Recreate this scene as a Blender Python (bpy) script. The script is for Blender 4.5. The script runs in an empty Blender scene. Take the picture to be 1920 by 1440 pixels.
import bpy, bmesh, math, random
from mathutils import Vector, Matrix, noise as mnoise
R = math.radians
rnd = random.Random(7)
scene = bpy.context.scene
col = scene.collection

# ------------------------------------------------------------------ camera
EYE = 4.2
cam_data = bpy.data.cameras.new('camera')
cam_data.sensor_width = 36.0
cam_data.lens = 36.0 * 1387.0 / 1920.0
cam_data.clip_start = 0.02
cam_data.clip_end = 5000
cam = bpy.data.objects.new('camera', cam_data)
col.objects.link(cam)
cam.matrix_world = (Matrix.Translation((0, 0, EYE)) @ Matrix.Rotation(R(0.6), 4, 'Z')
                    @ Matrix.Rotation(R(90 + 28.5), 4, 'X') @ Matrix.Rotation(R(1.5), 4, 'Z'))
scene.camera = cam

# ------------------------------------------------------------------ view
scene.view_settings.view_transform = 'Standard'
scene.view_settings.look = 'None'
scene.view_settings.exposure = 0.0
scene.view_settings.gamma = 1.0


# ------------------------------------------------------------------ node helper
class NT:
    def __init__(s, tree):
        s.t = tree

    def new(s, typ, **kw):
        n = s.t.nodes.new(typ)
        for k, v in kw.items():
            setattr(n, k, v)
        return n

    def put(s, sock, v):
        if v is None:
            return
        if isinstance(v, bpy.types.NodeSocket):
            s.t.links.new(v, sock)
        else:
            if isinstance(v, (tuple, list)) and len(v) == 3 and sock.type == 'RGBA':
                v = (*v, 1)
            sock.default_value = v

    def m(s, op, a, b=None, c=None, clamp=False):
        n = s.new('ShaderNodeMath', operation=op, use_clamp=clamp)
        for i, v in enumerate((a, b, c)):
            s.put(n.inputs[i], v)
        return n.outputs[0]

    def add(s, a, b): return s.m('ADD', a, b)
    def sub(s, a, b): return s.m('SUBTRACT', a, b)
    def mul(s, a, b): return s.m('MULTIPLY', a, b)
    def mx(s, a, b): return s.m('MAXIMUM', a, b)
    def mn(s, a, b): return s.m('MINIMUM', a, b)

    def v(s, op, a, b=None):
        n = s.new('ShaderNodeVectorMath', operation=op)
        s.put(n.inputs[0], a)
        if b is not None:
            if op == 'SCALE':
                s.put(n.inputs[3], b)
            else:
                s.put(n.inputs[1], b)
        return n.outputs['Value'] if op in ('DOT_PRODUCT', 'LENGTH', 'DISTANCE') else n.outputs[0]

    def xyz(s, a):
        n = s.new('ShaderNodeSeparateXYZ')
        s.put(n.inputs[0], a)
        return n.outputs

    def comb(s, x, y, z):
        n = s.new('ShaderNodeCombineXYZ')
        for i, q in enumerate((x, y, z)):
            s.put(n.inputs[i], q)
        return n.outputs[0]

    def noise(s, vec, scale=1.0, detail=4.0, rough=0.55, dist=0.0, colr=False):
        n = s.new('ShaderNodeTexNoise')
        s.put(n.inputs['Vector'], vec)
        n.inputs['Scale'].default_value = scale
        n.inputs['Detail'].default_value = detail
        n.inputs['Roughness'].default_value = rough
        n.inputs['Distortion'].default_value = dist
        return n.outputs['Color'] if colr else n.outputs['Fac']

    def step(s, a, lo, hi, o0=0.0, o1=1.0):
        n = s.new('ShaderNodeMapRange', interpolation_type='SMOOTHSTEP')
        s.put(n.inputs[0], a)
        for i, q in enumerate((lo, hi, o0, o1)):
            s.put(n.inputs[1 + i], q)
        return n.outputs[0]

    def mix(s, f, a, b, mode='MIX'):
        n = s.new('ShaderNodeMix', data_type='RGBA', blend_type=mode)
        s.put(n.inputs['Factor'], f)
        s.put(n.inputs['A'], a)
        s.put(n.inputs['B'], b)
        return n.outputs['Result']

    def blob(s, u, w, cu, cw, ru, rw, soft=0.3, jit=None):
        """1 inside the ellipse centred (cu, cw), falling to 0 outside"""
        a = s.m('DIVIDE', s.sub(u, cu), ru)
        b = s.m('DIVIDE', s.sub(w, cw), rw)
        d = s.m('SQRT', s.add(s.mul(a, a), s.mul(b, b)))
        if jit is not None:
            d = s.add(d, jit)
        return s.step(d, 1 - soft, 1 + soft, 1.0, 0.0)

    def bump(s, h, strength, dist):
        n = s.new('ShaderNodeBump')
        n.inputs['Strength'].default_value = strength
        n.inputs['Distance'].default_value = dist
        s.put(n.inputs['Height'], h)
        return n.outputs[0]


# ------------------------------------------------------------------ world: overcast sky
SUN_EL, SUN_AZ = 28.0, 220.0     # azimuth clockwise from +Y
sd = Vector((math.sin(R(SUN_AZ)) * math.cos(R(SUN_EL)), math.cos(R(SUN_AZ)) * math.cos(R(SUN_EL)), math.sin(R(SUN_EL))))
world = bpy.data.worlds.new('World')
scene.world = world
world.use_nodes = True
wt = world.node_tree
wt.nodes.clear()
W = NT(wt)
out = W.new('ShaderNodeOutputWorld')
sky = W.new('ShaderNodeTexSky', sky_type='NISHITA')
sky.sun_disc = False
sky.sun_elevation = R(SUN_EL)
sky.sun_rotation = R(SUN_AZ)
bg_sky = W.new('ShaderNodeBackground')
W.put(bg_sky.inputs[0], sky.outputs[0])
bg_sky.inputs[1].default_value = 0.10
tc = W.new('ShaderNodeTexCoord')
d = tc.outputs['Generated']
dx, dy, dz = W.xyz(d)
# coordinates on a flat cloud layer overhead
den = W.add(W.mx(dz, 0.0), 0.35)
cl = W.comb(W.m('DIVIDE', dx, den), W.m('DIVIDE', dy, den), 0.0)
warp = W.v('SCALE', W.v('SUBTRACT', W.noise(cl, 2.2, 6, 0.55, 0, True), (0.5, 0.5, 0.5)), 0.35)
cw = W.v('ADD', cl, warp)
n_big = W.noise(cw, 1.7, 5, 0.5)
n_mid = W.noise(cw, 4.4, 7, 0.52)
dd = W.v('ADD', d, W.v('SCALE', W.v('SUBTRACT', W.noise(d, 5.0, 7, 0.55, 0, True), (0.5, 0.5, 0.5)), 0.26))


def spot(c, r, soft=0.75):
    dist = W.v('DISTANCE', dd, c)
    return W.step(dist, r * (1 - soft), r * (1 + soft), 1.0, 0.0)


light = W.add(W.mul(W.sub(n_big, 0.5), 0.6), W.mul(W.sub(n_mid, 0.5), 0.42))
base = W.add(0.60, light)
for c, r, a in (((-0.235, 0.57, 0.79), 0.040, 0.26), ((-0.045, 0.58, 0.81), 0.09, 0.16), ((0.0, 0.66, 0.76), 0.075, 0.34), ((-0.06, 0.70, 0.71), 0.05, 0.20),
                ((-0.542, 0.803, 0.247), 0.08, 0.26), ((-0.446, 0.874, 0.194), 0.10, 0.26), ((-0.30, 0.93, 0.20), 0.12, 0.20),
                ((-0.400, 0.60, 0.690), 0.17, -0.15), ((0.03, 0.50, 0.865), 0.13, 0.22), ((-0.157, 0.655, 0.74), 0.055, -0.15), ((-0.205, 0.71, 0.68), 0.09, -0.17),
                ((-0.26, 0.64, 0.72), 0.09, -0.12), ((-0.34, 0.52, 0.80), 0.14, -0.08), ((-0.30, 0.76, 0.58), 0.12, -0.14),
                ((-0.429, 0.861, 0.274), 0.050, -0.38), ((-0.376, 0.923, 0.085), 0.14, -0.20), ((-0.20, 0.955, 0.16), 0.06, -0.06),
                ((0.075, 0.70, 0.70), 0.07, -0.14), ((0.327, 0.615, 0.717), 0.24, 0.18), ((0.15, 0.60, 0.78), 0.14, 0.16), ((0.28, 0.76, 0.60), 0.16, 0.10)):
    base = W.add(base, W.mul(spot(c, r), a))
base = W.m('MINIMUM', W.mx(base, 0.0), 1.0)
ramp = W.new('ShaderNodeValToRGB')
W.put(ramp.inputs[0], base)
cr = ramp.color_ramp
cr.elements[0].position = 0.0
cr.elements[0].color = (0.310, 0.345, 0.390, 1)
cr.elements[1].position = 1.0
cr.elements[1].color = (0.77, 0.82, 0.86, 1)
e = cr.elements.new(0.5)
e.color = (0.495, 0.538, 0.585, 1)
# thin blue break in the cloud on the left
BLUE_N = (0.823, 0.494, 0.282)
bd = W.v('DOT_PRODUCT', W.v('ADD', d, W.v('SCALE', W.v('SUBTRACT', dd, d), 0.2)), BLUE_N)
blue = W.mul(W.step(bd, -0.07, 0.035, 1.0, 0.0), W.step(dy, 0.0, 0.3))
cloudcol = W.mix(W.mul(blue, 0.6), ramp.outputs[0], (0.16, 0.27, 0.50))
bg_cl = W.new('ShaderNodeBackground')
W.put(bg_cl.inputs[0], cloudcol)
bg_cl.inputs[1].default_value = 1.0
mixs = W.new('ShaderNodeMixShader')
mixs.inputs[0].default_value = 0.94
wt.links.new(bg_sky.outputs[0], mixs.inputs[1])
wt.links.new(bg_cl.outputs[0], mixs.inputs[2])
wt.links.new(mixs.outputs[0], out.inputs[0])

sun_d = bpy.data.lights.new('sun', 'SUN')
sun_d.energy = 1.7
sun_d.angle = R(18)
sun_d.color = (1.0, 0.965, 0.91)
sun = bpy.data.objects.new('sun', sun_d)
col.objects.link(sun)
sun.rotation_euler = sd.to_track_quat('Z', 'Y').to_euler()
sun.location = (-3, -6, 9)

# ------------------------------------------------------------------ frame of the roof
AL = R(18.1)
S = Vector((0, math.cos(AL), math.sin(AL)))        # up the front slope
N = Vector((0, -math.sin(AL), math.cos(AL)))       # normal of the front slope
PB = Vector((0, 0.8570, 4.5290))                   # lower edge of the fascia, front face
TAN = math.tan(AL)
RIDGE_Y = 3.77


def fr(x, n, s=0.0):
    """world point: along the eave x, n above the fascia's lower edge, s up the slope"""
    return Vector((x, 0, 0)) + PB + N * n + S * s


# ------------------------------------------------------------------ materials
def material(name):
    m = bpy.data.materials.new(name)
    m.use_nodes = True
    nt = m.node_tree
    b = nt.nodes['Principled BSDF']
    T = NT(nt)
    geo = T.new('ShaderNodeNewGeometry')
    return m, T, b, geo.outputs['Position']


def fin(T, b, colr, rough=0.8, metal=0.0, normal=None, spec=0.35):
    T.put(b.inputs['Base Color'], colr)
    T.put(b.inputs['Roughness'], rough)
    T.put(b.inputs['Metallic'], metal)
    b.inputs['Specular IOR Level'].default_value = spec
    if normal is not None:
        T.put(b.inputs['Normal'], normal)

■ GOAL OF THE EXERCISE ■
From the first line above through the line that contains "scene.view_settings.gamma = 1.0", quote each line exactly. Output nothing more.

■ ANSWER FOR THE TASK ■
Recreate this scene as a Blender Python (bpy) script. The script is for Blender 4.5. The script runs in an empty Blender scene. Take the picture to be 1920 by 1440 pixels.
import bpy, bmesh, math, random
from mathutils import Vector, Matrix, noise as mnoise
R = math.radians
rnd = random.Random(7)
scene = bpy.context.scene
col = scene.collection

# ------------------------------------------------------------------ camera
EYE = 4.2
cam_data = bpy.data.cameras.new('camera')
cam_data.sensor_width = 36.0
cam_data.lens = 36.0 * 1387.0 / 1920.0
cam_data.clip_start = 0.02
cam_data.clip_end = 5000
cam = bpy.data.objects.new('camera', cam_data)
col.objects.link(cam)
cam.matrix_world = (Matrix.Translation((0, 0, EYE)) @ Matrix.Rotation(R(0.6), 4, 'Z')
                    @ Matrix.Rotation(R(90 + 28.5), 4, 'X') @ Matrix.Rotation(R(1.5), 4, 'Z'))
scene.camera = cam

# ------------------------------------------------------------------ view
scene.view_settings.view_transform = 'Standard'
scene.view_settings.look = 'None'
scene.view_settings.exposure = 0.0
scene.view_settings.gamma = 1.0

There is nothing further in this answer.